'''

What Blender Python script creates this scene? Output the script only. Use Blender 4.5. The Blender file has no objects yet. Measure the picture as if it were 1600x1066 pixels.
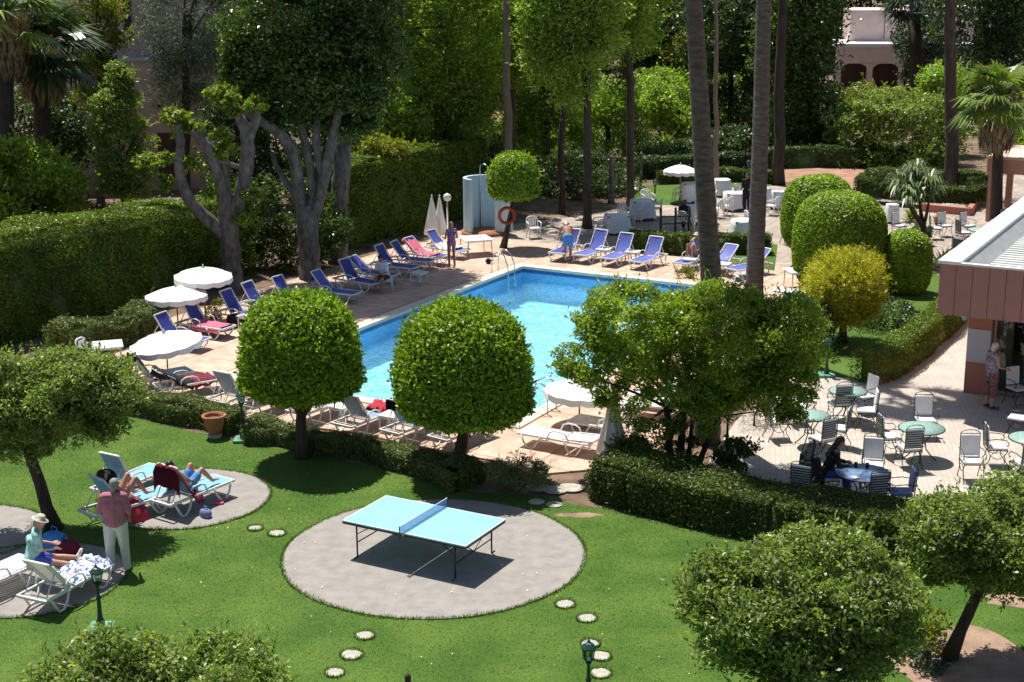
import bpy, bmesh, math, random
import numpy as np
from math import radians, sin, cos, tan, pi, atan2, hypot, sqrt
from mathutils import Vector, Matrix
from mathutils.geometry import tessellate_polygon

S = bpy.context.scene
COL = S.collection

# ------------------------------------------------------------------ camera
FOC, PITCH, H, ROLL = 2313.55, 0.25653, 11.2207, 0.00537
cam_d = bpy.data.cameras.new('camera'); cam = bpy.data.objects.new('camera', cam_d); COL.objects.link(cam)
cam_d.sensor_fit = 'HORIZONTAL'; cam_d.sensor_width = 36.0; cam_d.lens = 36.0*FOC/1600.0
cam_d.clip_start = 0.1; cam_d.clip_end = 2000.0
_f = Vector((0, cos(PITCH), -sin(PITCH))); _r0 = Vector((1, 0, 0)); _u0 = Vector((0, sin(PITCH), cos(PITCH)))
_r = _r0*cos(ROLL)-_u0*sin(ROLL); _u = _r0*sin(ROLL)+_u0*cos(ROLL)
M4 = Matrix(((_r.x, _u.x, -_f.x, 0), (_r.y, _u.y, -_f.y, 0), (_r.z, _u.z, -_f.z, H), (0, 0, 0, 1)))
cam.matrix_world = M4
S.camera = cam

# ------------------------------------------------------------------ world, sun, exposure
SUN_EL = radians(68.0); SDX, SDY = -0.5437, 0.8393          # horizontal direction towards the sun
W = bpy.data.worlds.new("World"); S.world = W; W.use_nodes = True
nt = W.node_tree; sky = nt.nodes.new('ShaderNodeTexSky'); sky.sky_type = 'NISHITA'; sky.sun_disc = False
sky.sun_elevation = SUN_EL; sky.sun_rotation = atan2(SDX, SDY)
nt.links.new(sky.outputs[0], nt.nodes['Background'].inputs[0]); nt.nodes['Background'].inputs[1].default_value = 0.072
sd = bpy.data.lights.new('sun', 'SUN'); sd.energy = 5.0; sd.angle = radians(0.53); sd.color = (1.0, 0.955, 0.88)
sun = bpy.data.objects.new('sun', sd); COL.objects.link(sun)
sv = Vector((SDX*cos(SUN_EL), SDY*cos(SUN_EL), sin(SUN_EL)))
sun.rotation_euler = sv.to_track_quat('Z', 'Y').to_euler(); sun.location = (-20, 60, 60)
S.view_settings.view_transform = 'Standard'; S.view_settings.look = 'None'
S.view_settings.exposure = 0.44; S.view_settings.gamma = 1.0
try: S.cycles.use_fast_gi = False
except Exception: pass
S.cycles.max_bounces = 8; S.cycles.transparent_max_bounces = 8

rng = np.random.default_rng(7); random.seed(7)

# ------------------------------------------------------------------ measuring helpers: points of the place in metres
def ray(px, py):
    X = (px-800)/FOC; Y = (533-py)/FOC
    return _f + _r*X + _u*Y
def g(px, py, z=0.0):
    d = ray(px, py); t = (z-H)/d.z
    return Vector((d.x*t, d.y*t, z))
def w(px, py, Yd):
    d = ray(px, py); t = Yd/d.y
    return Vector((d.x*t, Yd, H+d.z*t))
TH = 1.065
E1 = Vector((cos(TH), sin(TH), 0)); E2 = Vector((sin(TH), -cos(TH), 0))     # the pool's two directions
A1 = TH; A2 = TH-pi/2
def pf(a, b, z=0): return E2*a + E1*b + Vector((0, 0, z))     # pool frame: a along E2, b along E1
def heading(p, q): return atan2(q.y-p.y, q.x-p.x)

# ------------------------------------------------------------------ materials
def new_mat(name):
    m = bpy.data.materials.new(name); m.use_nodes = True
    return m, m.node_tree, m.node_tree.nodes['Principled BSDF']
def N(t, kind, **kw):
    n = t.nodes.new(kind)
    for k, v in kw.items():
        if k in n.inputs.keys() if hasattr(n.inputs, 'keys') else False: n.inputs[k].default_value = v
        else: setattr(n, k, v)
    return n
def c4(c): return (c[0], c[1], c[2], 1)
def mat(name, col, rough=0.6, var=0.12, scale=6.0, bump=0.0, bscale=None, metal=0.0, col2=None, coat=0.0, spec=None, detail=4):
    m, t, b = new_mat(name)
    tc = t.nodes.new('ShaderNodeTexCoord')
    n = t.nodes.new('ShaderNodeTexNoise'); n.inputs['Scale'].default_value = scale; n.inputs['Detail'].default_value = detail
    t.links.new(tc.outputs['Object'], n.inputs['Vector'])
    r = t.nodes.new('ShaderNodeValToRGB')
    lo = tuple(max(0, x*(1-var)) for x in col); hi = tuple(min(1, x*(1+var)) for x in (col2 or col))
    r.color_ramp.elements[0].position = 0.3; r.color_ramp.elements[1].position = 0.7
    r.color_ramp.elements[0].color = c4(lo); r.color_ramp.elements[1].color = c4(hi)
    t.links.new(n.outputs['Fac'], r.inputs['Fac']); t.links.new(r.outputs['Color'], b.inputs['Base Color'])
    b.inputs['Roughness'].default_value = rough; b.inputs['Metallic'].default_value = metal
    if coat: b.inputs['Coat Weight'].default_value = coat
    if spec is not None: b.inputs['Specular IOR Level'].default_value = spec
    if bump:
        n2 = t.nodes.new('ShaderNodeTexNoise'); n2.inputs['Scale'].default_value = bscale or scale*4; n2.inputs['Detail'].default_value = 5
        t.links.new(tc.outputs['Object'], n2.inputs['Vector'])
        bp = t.nodes.new('ShaderNodeBump'); bp.inputs['Strength'].default_value = bump; bp.inputs['Distance'].default_value = 0.03
        t.links.new(n2.outputs['Fac'], bp.inputs['Height']); t.links.new(bp.outputs['Normal'], b.inputs['Normal'])
    return m
def leafmat(name, cols, trans=0.35, rough=0.45, patch=0.7, pv=0.35, tint=(1.15, 1.25, 0.5)):
    m, t, b = new_mat(name)
    gm = t.nodes.new('ShaderNodeNewGeometry'); tc = t.nodes.new('ShaderNodeTexCoord')
    r = t.nodes.new('ShaderNodeValToRGB'); el = r.color_ramp.elements
    while len(el) < len(cols): el.new(0.5)
    for i, c in enumerate(cols): el[i].position = i/(len(cols)-1); el[i].color = c4(c)
    t.links.new(gm.outputs['Random Per Island'], r.inputs['Fac'])
    n = t.nodes.new('ShaderNodeTexNoise'); n.inputs['Scale'].default_value = patch; n.inputs['Detail'].default_value = 3
    t.links.new(tc.outputs['Object'], n.inputs['Vector'])
    mr = t.nodes.new('ShaderNodeMapRange'); mr.inputs[1].default_value = 0.3; mr.inputs[2].default_value = 0.7
    mr.inputs[3].default_value = 1-pv; mr.inputs[4].default_value = 1+pv
    t.links.new(n.outputs['Fac'], mr.inputs[0])
    mx = t.nodes.new('ShaderNodeVectorMath'); mx.operation = 'SCALE'
    t.links.new(r.outputs['Color'], mx.inputs[0]); t.links.new(mr.outputs[0], mx.inputs['Scale'])
    t.links.new(mx.outputs[0], b.inputs['Base Color']); b.inputs['Roughness'].default_value = rough
    b.inputs['Specular IOR Level'].default_value = 0.45
    tr = t.nodes.new('ShaderNodeBsdfTranslucent'); mt = t.nodes.new('ShaderNodeVectorMath'); mt.operation = 'MULTIPLY'
    t.links.new(mx.outputs[0], mt.inputs[0]); mt.inputs[1].default_value = tint
    t.links.new(mt.outputs[0], tr.inputs['Color'])
    ms = t.nodes.new('ShaderNodeMixShader'); ms.inputs[0].default_value = trans
    t.links.new(b.outputs[0], ms.inputs[1]); t.links.new(tr.outputs[0], ms.inputs[2])
    t.links.new(ms.outputs[0], t.nodes['Material Output'].inputs['Surface'])
    return m
def barkmat(name, c1, c2, zs=0.25, scale=7, bump=0.6):
    m, t, b = new_mat(name)
    tc = t.nodes.new('ShaderNodeTexCoord'); mp = t.nodes.new('ShaderNodeMapping'); mp.inputs['Scale'].default_value = (1, 1, zs)
    t.links.new(tc.outputs['Object'], mp.inputs['Vector'])
    n = t.nodes.new('ShaderNodeTexNoise'); n.inputs['Scale'].default_value = scale; n.inputs['Detail'].default_value = 8; n.inputs['Roughness'].default_value = 0.65
    t.links.new(mp.outputs[0], n.inputs['Vector'])
    r = t.nodes.new('ShaderNodeValToRGB'); r.color_ramp.elements[0].position = 0.33; r.color_ramp.elements[1].position = 0.68
    r.color_ramp.elements[0].color = c4(c1); r.color_ramp.elements[1].color = c4(c2)
    t.links.new(n.outputs['Fac'], r.inputs['Fac']); t.links.new(r.outputs['Color'], b.inputs['Base Color'])
    b.inputs['Roughness'].default_value = 0.9
    bp = t.nodes.new('ShaderNodeBump'); bp.inputs['Strength'].default_value = bump; bp.inputs['Distance'].default_value = 0.05
    t.links.new(n.outputs['Fac'], bp.inputs['Height']); t.links.new(bp.outputs['Normal'], b.inputs['Normal'])
    return m
def brickmat(name, c1, c2, mortar, bw, bh, msize, ang, big=None, bigcol=None, rough=0.75, bump=0.3, offset=0.5, stain=0.25, ox=0, oy=0):
    m, t, b = new_mat(name)
    tc = t.nodes.new('ShaderNodeTexCoord'); mp = t.nodes.new('ShaderNodeMapping'); mp.vector_type = 'POINT'
    mp.inputs['Rotation'].default_value = (0, 0, -ang); mp.inputs['Location'].default_value = (ox, oy, 0)
    t.links.new(tc.outputs['Object'], mp.inputs['Vector'])
    def br(c1, c2, mo, bw, bh, ms, off, bias=0.0):
        k = t.nodes.new('ShaderNodeTexBrick'); k.offset = off
        k.inputs['Color1'].default_value = c4(c1); k.inputs['Color2'].default_value = c4(c2); k.inputs['Mortar'].default_value = c4(mo)
        k.inputs['Scale'].default_value = 1.0; k.inputs['Brick Width'].default_value = bw; k.inputs['Row Height'].default_value = bh
        k.inputs['Mortar Size'].default_value = ms; k.inputs['Mortar Smooth'].default_value = 0.2; k.inputs['Bias'].default_value = bias
        t.links.new(mp.outputs[0], k.inputs['Vector']); return k
    k = br(c1, c2, mortar, bw, bh, msize, offset)
    out = k.outputs['Color']
    n = t.nodes.new('ShaderNodeTexNoise'); n.inputs['Scale'].default_value = 0.9; n.inputs['Detail'].default_value = 7; n.inputs['Roughness'].default_value = 0.65
    t.links.new(tc.outputs['Object'], n.inputs['Vector'])
    mr = t.nodes.new('ShaderNodeMapRange'); mr.inputs[1].default_value = 0.3; mr.inputs[2].default_value = 0.7
    mr.inputs[3].default_value = 1-stain; mr.inputs[4].default_value = 1+stain*0.6
    t.links.new(n.outputs['Fac'], mr.inputs[0])
    mx = t.nodes.new('ShaderNodeVectorMath'); mx.operation = 'SCALE'
    t.links.new(out, mx.inputs[0]); t.links.new(mr.outputs[0], mx.inputs['Scale']); out = mx.outputs[0]
    if big:
        k2 = br((0, 0, 0), (0, 0, 0), (1, 1, 1), big, big, 0.022, 0.0)
        mm = t.nodes.new('ShaderNodeMixRGB'); t.links.new(k2.outputs['Fac'], mm.inputs['Fac'])
        t.links.new(out, mm.inputs['Color1']); mm.inputs['Color2'].default_value = c4(bigcol); out = mm.outputs[0]
    t.links.new(out, b.inputs['Base Color']); b.inputs['Roughness'].default_value = rough
    bp = t.nodes.new('ShaderNodeBump'); bp.inputs['Strength'].default_value = bump; bp.inputs['Distance'].default_value = 0.01; bp.invert = True
    t.links.new(k.outputs['Fac'], bp.inputs['Height']); t.links.new(bp.outputs['Normal'], b.inputs['Normal'])
    return m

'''

• _Task prompt_:
From the opening line of the listing above through the line bearing "COL = S.collection", repeat each line exactly. Drop every picture.

• _Response_:
What Blender Python script creates this scene? Output the script only. Use Blender 4.5. The Blender file has no objects yet. Measure the picture as if it were 1600x1066 pixels.
import bpy, bmesh, math, random
import numpy as np
from math import radians, sin, cos, tan, pi, atan2, hypot, sqrt
from mathutils import Vector, Matrix
from mathutils.geometry import tessellate_polygon

S = bpy.context.scene
COL = S.collection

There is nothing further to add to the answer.